Before I even had time to process the curse, the sky darkened: first, a few drops, then a torrential downpour. A passerby, unfortunately without an umbrella, shouted: “Brocchettos de 30 chi proata!” – May 30-kilo blocks of concrete rain down! At that point, drenched and doubled over with laughter, we rushed inside while that summer rain continued to pour relentlessly.
To an outsider, such curses may seem like nothing more than crude obscenities, violating social taboos and propriety. But to a keen observer, they may reveal something more: tools of expression. Tools that expose tensions and, therefore, serve as a form of rebellion against external forces (in this case, the power of an unstoppable natural phenomenon, the rain, or the power of an insatiable teenage appetite).
Let’s start, as always, from the beginning.
The Sardinian people are not a people who aspire to rule, but neither do they want to be ruled (at least, originally, they were like this). Becoming “izzu e babbu de isse mantessi” – son and father of oneself, is not just a common saying but a way of perceiving life: a kind of self-controlled anarchy where no one owns anyone, but each person is master of themselves.
Sadly, however, history books tell us that this innate characteristic of this people was never fully realized, but instead was constantly repressed by external forces. This is why Sardinians have developed a deep-seated distrust toward anything that comes from the ‘continent’ (in Sardinia, ‘continent’ refers to anything that is not Sardinia, including mainland Italy). Justice imposed from the outside has always been perceived as foreign, and this perception has historical roots. A fitting example is the Barbaricino Code: a set of internal laws within the island’s pastoral society that, once suppressed and dismantled by state justice imposed by the ‘continent,’ created a permanent instability that remains unresolved to this day on a sociological level.
Starting from this premise, I was struck by the intuition that this characteristic way of cursing developed as a symbolic response, a kind of revenge: all (and I mean all) Sardinians have cursed at least once in their life, whether against the law, the rain, the heat, bad luck, or someone who made them angry.
It is no coincidence that there are countless curses directed at Justice and the Law (where justice and law always refer to external authority, never internal community rules) or even fully formed rhyming maledictions:
“Zustissia ti brusiet, zustissia t’incantet. Zustissia bi colet e non lesset mancu chisina” – May Justice burn you, may Justice enchant you (i.e., make you dumb). May Justice pass and leave not even ashes.

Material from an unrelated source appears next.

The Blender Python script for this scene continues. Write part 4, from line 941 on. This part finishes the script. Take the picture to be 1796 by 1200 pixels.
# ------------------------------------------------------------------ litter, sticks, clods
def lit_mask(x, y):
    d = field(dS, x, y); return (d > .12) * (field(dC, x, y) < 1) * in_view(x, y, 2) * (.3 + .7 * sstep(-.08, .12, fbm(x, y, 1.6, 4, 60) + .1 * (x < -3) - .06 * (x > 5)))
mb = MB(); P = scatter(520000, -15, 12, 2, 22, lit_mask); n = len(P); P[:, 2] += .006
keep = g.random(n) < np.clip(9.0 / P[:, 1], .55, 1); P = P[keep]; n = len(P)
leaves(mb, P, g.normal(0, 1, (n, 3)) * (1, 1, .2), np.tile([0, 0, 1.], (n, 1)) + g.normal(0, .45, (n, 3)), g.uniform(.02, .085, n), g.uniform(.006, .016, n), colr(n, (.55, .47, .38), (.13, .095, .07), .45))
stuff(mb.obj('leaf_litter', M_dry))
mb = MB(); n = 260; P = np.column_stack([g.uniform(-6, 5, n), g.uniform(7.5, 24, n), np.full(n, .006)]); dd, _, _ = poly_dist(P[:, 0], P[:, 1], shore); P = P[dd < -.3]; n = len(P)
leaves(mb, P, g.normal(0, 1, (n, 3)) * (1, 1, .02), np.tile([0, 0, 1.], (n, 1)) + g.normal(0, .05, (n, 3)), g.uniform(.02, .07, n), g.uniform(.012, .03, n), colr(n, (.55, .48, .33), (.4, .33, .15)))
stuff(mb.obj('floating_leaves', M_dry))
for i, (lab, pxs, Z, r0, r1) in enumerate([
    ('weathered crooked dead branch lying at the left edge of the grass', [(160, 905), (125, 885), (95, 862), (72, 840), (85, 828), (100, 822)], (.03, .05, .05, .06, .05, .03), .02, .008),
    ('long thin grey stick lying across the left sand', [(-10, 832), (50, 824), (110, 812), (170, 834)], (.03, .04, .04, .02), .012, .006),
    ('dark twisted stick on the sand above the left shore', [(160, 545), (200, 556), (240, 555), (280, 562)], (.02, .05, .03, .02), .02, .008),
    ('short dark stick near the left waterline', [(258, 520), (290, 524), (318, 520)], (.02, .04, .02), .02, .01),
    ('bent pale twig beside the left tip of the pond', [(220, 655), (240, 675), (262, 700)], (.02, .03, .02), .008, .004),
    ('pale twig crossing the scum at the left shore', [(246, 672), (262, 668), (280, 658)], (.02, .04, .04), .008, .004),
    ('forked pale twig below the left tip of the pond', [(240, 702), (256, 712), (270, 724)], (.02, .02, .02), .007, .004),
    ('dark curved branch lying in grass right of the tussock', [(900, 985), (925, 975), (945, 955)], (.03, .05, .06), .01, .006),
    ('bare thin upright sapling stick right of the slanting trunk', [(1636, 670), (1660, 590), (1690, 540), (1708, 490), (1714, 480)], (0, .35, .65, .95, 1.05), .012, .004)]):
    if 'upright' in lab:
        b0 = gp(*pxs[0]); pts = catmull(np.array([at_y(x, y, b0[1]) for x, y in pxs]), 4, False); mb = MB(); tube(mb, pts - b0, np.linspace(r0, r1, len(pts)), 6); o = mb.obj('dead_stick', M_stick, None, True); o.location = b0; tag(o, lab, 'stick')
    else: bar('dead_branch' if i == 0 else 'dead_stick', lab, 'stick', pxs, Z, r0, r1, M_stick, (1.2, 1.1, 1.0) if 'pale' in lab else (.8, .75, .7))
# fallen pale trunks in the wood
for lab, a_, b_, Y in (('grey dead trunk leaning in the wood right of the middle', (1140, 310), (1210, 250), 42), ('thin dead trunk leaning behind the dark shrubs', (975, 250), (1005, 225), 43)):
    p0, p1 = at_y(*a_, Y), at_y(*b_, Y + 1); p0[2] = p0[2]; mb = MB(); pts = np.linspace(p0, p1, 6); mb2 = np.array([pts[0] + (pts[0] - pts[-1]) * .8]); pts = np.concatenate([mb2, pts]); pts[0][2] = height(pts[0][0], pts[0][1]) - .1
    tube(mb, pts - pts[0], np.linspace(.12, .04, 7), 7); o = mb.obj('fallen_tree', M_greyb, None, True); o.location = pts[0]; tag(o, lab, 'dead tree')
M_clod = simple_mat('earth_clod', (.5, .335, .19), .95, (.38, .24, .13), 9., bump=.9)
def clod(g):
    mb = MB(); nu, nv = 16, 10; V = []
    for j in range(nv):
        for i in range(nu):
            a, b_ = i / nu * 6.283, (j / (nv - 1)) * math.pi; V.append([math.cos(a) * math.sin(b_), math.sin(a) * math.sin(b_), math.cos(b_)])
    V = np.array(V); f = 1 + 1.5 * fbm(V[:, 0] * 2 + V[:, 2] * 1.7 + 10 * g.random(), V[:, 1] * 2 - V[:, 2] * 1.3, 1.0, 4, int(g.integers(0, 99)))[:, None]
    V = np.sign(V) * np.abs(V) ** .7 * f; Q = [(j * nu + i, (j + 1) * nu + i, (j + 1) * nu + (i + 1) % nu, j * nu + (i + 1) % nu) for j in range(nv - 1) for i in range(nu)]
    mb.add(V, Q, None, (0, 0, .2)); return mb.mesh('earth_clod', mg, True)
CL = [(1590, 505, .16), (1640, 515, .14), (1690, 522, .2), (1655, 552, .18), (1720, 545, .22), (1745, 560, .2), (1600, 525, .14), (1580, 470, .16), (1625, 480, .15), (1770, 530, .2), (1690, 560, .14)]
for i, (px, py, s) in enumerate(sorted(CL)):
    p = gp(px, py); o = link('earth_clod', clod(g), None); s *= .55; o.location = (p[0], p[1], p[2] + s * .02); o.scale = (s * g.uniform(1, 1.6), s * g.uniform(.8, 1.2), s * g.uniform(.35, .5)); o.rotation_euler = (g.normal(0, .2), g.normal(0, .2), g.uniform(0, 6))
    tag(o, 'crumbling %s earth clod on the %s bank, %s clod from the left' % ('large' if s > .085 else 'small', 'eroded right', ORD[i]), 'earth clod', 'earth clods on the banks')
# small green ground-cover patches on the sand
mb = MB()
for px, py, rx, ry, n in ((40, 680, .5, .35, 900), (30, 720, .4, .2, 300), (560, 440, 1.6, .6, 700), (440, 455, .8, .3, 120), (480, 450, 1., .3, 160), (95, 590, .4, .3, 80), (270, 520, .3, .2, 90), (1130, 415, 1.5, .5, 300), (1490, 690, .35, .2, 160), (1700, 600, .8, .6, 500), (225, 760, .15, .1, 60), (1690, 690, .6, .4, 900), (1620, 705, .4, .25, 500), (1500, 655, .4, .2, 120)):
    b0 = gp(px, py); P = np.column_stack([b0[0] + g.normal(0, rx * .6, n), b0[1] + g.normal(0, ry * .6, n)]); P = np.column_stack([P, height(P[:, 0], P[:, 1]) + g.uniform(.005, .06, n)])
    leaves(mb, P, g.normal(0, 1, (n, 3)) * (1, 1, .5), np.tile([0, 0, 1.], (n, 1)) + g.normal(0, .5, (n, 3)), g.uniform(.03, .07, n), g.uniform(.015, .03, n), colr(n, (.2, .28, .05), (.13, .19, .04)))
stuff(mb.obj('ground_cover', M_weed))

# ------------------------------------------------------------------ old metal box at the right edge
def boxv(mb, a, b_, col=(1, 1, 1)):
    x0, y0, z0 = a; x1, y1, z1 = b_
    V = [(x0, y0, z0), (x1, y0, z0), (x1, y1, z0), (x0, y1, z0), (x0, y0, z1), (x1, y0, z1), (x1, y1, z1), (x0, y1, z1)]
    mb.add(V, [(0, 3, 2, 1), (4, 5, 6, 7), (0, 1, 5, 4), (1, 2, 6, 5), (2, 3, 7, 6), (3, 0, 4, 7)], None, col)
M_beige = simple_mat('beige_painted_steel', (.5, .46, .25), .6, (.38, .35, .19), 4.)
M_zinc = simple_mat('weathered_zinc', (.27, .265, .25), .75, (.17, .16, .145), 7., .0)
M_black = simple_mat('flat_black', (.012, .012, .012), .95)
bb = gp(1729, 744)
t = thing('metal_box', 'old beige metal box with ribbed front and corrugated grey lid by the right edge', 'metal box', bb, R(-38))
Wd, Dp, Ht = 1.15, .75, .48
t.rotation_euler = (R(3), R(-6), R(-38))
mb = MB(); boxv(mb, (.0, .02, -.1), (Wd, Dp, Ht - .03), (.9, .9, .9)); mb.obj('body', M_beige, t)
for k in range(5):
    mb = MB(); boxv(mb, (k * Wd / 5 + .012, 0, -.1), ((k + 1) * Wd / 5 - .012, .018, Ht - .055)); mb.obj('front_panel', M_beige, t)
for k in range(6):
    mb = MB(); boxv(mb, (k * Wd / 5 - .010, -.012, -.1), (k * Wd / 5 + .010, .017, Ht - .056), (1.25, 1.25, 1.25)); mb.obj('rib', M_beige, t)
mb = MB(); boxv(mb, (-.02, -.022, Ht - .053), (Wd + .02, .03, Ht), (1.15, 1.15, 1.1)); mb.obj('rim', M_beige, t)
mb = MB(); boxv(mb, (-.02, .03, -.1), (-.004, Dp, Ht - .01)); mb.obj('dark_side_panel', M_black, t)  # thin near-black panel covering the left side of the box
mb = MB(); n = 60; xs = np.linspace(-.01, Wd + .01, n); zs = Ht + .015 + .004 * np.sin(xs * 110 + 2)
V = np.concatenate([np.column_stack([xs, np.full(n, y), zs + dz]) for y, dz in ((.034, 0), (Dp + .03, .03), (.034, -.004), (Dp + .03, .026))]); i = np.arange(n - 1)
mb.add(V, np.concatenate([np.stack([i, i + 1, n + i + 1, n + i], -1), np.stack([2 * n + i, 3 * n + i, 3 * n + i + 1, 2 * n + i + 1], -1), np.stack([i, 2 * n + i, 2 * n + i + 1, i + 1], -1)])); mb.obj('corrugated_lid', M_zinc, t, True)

State justice, the official justice of the government, is far more intimidating than divine justice in the eyes of a Sardinian, who perceives its language as completely alien. The Sardinian, watching bureaucracy unfold like a foreign film without subtitles, uses direct, visceral, unfiltered curses to reclaim an expressive freedom that neither the State nor any other authority can control.

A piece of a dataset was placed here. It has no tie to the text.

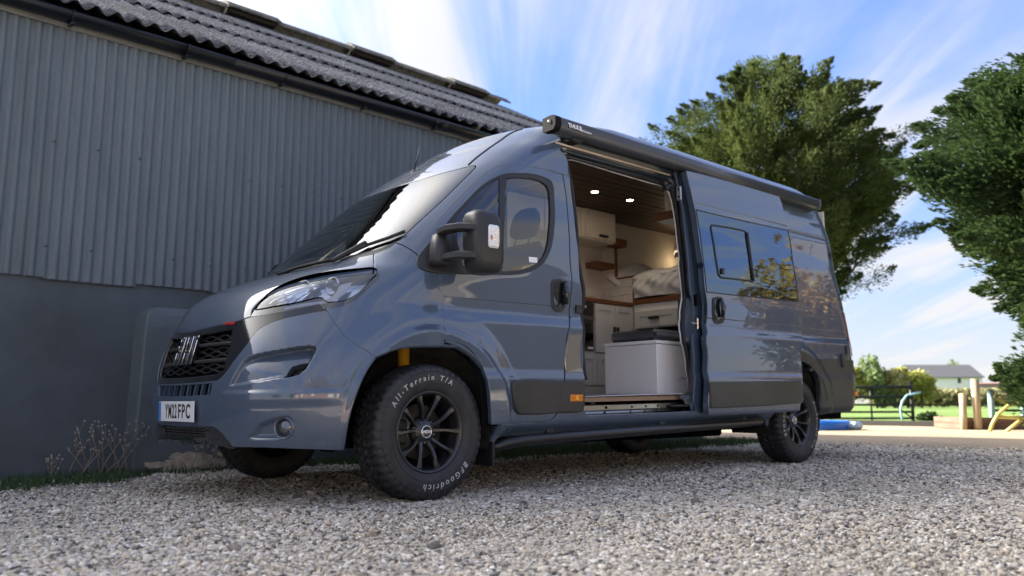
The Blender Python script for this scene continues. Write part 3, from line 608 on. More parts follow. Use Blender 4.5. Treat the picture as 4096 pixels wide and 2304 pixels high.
# ---- headlights
for sd_ in (1, -1):
    hl = link('headlight', panel_mesh('headlight', shrink(P_['light'], -.005), off=-.003, gap=.001, depth=.012, step=.02, side=sd_), LENS, van)
    inner_b = link('housing', panel_mesh('housing', shrink(P_['light'], .004), off=-.075, gap=0, depth=-.07, rnd=0, step=.03, side=sd_), mat('lamp_housing', (.62, .66, .72), .16, .8), hl)
    dom_patch('light_guide', mat('light_guide', (.92, .93, .95), .3), hl, P_['drl'], -.010, sd_, .012); dom_patch('glare_patch', mat('glare_chrome', (.80, .83, .88), .10, 1.), hl, P_['glare_plate'], -.028, sd_, .01)  # chrome patch added to carry the white sky glare on the lens
    for (a, b), r in (((.47, .96), .052), ((.58, .99), .05), ((.40, .90), .036)):
        p = at(a, b, -.06, side=sd_); n = Vector((-.93, -.30*sd_, .08)).normalized()
        Mx = Matrix.Translation(p) @ n.to_track_quat('Z', 'Y').to_matrix().to_4x4()
        mb = MB().lathe([(r, .022), (r*.97, .028), (r*.85, .0), (r*.5, -.02), (.001, -.025)], Mx, 24); mb.build('reflector_bowl', CHROME, hl)
        mb = MB().lathe([(.001, .012), (r*.35, .008), (r*.5, -.004)], Mx, 16); mb.build('projector_lens', mat('projector_glass', (.25, .28, .33), .05, .6), hl)
    mb = MB(); patch_tube(mb, smooth_poly([(.36, .835), (.46, .845), (.56, .86), (.63, .87)], .03, closed=False), -.02, .006, side=sd_); mb.build('trim_bar', GLOSSB, hl)
# ---- grille and its gloss-black surround
low = P_['strip_low']; lh = P_['light'][14:]  # underside of the lamp
und = [p for p in P_['light'] if p[1] < .93][::-1]
und = P_['light'][15:][::-1]+[P_['light'][0]]
sur = [(0, .728)]+[(a, b-.006) for a, b in P_['bon_front'][1:]]+[(a, b-.007) for a, b in P_['light'][::-1][:9]]+[(low[0][0]-.004, low[0][1]+.005)]+low[1:]+P_['sur_bot']+[(0, .442)]
gi = [(0, .702)]+P_['gr_in'][1:]+[(0, .466)]
gsur = panel('grille_surround', GLOSSB, van, mirror_half(sur), [mirror_half(gi)], both=False, off=-.004, gap=.001, depth=.06, rnd=.008, step=.02)[0]
gs_c = np.linspace(-.27, .27, 28)
gri = link('grille', fast_mesh('grille', [tuple(at(a, b, -.075)) for a in gs_c for b in (.455, .58, .715)], [(3*i+j, 3*i+3+j, 3*i+4+j, 3*i+1+j) for i in range(27) for j in (0, 1)]), DARKV, van)
for vb in (.645, .555):
    mb = MB(); V = []; F = []
    for a in gs_c: V += [at(a, vb+.011, -.022), at(a, vb+.003, -.010), at(a, vb-.009, -.016), at(a, vb-.011, -.04)]
    for i in range(27): F += [(4*i+j, 4*i+4+j, 4*i+5+j, 4*i+1+j) for j in range(3)]
    mb.add(V, F, True).build('grille_bar', MOULDM, gri)
# honeycomb slats between the bars
for row, vb in enumerate((.685, .665, .618, .598, .578, .530, .512, .495)):
    mb = MB(); pts = []; k = 0
    for a in np.linspace(-.265, .265, 27):
        z_ = (.007 if (k//2+row) % 2 else -.004); pts.append(at(a, vb+z_, -.032)); k += 1
    mb.tube(pts, .0045, 6); mb.build('slat', BLACKP, gri)
# emblem: slanted upright strokes of the letters F I A T
emb = MB()
mb = MB(); E0, E1, V0, V1 = -.078, .062, .545, .700
dom_patch('badge', GLOSSB, gri, [(E0+.012, V0-.004), (E1-.012, V0-.004), (E1+.012, V1+.004), (E0+.03, V1+.004)][::1], .000, thick=.02)
def stroke(a0, b0, a1, b1, r=.0035): emb.tube([at(a0, b0, .004), at((a0+a1)/2, (b0+b1)/2, .004), at(a1, b1, .004)], r, 6)
def sl(c, t): return c+.020*t          # slant with height
H_ = lambda t: V0+(V1-V0)*t
for c, t0, t1 in ((-.064, 0, .45), (-.064, .55, .70), (-.062, .80, .95), (-.030, 0, 1), (-.006, 0, .42), (-.010, .55, 1), (.022, 0, 1), (.050, 0, .85), (.052, .92, 1.0)):
    stroke(sl(c, t0), H_(t0), sl(c, t1), H_(t1))
stroke(-.058+.01, H_(.50), -.044+.01, H_(.52)); stroke(-.056+.018, H_(.97), -.040+.018, H_(.985)); stroke(-.002, H_(.48), .008, H_(.5)); stroke(.050, H_(.97), .078, H_(.985)); 
emb.build('emblem', CHROME, gri)
def skin_text(name, body, m, parent, s0, v0, size, off, along_s=1.0, shear=0., bold=0., xsh=0., spacing=1., mtr=None):
    """flat lettering laid on the skin around (s0,v0)"""
    p = at(s0, v0, off, xsh); pr = at(s0+.01, v0, off, xsh); n = nrm(s0, v0, off, xsh)
    right = (pr-p).normalized()
    up = n.cross(right).normalized()
    if up.z < 0: up = -up
    me = text_mesh(name, body, size, .0006, shear, spacing, bold)
    Mx = Matrix((right, up, n)).transposed().to_4x4(); Mx.translation = p+n*.0012
    me.transform(Mx); return link(name, me, m, parent)
skin_text('lettering', 'POWER', REDT, gsur, .235, .752, .026, .001, shear=.35, bold=.0)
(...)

So, to put it in psychoanalytic terms, cursing could represent the satisfaction of a repressed desire to reject external domination through the violation of a linguistic taboo that temporarily suspends the obligation of submission. A kind of liberation, a mechanism of release, used when one cannot act directly against a frustration.

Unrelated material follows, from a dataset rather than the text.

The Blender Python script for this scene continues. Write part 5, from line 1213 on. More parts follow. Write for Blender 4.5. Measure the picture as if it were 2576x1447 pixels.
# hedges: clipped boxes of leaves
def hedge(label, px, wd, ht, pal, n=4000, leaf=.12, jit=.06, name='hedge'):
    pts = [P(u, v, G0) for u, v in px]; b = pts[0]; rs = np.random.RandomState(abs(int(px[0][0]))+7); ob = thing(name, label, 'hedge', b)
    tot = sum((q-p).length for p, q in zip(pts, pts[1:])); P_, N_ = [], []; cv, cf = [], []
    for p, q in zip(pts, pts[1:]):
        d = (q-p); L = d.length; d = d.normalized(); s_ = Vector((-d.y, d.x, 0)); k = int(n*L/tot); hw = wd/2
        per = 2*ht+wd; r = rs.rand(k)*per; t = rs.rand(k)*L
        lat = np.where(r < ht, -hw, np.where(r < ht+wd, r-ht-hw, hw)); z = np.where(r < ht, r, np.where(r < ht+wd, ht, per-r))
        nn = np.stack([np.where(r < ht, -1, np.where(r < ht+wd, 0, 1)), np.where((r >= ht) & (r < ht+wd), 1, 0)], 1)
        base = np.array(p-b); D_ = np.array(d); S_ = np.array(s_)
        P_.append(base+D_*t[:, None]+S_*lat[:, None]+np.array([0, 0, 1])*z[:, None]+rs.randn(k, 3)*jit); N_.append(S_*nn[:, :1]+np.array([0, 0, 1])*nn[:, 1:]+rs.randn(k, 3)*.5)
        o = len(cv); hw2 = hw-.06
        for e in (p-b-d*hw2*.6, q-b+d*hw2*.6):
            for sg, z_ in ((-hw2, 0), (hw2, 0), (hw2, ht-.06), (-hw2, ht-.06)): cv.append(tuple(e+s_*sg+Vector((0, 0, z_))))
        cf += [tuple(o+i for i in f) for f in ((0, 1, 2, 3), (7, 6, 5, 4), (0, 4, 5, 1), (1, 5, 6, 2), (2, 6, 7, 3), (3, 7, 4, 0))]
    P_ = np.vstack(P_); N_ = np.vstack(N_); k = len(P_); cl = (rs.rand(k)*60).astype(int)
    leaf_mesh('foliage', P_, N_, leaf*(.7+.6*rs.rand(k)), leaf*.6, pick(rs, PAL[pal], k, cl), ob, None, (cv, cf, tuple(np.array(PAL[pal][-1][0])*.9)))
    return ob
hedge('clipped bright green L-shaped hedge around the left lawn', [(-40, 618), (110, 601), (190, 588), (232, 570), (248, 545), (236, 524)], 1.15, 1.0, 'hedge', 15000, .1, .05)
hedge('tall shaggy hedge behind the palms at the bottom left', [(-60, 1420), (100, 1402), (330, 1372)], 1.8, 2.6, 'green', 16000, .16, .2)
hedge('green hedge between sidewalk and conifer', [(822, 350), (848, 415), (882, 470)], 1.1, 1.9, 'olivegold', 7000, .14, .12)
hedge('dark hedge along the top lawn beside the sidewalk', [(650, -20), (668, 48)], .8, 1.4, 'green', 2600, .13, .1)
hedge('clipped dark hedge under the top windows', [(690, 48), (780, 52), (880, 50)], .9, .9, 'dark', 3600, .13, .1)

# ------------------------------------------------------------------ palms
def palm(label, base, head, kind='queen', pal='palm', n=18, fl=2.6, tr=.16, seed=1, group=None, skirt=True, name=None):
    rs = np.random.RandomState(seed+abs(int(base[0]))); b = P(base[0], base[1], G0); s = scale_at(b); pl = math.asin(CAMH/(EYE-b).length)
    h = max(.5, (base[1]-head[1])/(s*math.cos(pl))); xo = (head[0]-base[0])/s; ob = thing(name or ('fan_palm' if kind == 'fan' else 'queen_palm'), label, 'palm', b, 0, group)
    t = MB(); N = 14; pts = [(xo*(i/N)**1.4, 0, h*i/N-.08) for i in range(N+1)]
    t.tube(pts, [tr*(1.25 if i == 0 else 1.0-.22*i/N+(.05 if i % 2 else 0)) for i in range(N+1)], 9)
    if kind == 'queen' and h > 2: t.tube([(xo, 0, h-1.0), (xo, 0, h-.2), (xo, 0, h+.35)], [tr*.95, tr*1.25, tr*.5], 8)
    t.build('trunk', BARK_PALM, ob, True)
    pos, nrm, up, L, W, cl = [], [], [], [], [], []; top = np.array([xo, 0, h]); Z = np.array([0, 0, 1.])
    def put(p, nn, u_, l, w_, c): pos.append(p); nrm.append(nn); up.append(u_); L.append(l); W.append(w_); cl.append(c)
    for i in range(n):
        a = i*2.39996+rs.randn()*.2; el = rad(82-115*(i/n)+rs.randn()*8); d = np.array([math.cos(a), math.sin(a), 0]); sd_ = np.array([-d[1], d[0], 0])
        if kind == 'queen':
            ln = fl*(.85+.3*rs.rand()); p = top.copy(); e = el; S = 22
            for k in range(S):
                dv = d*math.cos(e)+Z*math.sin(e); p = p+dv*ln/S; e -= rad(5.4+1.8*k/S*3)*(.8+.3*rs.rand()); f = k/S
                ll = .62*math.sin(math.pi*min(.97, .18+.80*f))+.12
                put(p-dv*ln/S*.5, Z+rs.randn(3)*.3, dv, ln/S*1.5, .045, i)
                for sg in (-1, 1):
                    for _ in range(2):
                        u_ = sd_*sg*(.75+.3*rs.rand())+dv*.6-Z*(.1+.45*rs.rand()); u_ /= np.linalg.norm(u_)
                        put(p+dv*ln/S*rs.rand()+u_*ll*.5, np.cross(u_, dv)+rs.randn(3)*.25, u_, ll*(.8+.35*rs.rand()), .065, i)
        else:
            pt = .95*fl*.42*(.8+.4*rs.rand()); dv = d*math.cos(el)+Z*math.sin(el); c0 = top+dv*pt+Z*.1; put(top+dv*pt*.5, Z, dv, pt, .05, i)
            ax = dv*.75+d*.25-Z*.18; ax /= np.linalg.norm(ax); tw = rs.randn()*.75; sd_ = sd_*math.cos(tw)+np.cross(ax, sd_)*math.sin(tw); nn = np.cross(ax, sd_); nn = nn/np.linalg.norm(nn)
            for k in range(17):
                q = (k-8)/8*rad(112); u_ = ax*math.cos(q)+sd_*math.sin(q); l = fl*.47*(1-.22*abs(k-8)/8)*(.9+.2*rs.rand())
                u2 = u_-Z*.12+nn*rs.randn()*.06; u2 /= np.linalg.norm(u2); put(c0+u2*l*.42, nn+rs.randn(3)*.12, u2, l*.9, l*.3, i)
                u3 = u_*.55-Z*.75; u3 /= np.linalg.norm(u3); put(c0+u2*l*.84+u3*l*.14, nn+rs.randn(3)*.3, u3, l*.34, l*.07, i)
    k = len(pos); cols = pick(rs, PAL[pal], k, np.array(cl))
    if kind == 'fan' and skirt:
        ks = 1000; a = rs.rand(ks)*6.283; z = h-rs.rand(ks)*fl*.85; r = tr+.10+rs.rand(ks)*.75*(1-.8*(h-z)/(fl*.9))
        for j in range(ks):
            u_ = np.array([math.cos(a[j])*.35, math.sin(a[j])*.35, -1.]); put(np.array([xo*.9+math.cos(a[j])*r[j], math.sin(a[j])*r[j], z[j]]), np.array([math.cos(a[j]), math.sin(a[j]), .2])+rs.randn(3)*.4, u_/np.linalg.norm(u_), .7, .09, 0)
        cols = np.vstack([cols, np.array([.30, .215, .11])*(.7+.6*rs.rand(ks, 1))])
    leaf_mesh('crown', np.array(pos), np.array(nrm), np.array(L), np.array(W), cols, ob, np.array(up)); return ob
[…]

Sardinian curses are often extremely vulgar or sacrilegious, and therefore break the rules imposed by society, temporarily transporting the speaker to an anarchic dimension. By expressing a ‘forbidden’ thought, one creates a liminal space, a temporary suspension of ordinary social structures, allowing deeper, more authentic impulses to emerge.
These curses haven’t remained limited to justice and misfortune but have also been used against people to express dissent, often with a mix of cruelty and irony.
So, if you leave a room without closing the door, someone might instinctively shout at you: “Sas manos che sa minca e nonnu” – May your hands become like my grandfather’s member (meaning, dry and lifeless, because he’s dead). Or if you laugh at someone else’s misfortune, you might hear: “Su risu e sa granata, chi s’est abberta e non s’est tancata” – May your mouth remain open (while laughing) like a pomegranate when it ripens (and therefore, never closes again).
But it’s best not to take it personally: it’s just a cultural metaphor, a tool through which a people vent their frustration for never having fully managed to govern themselves.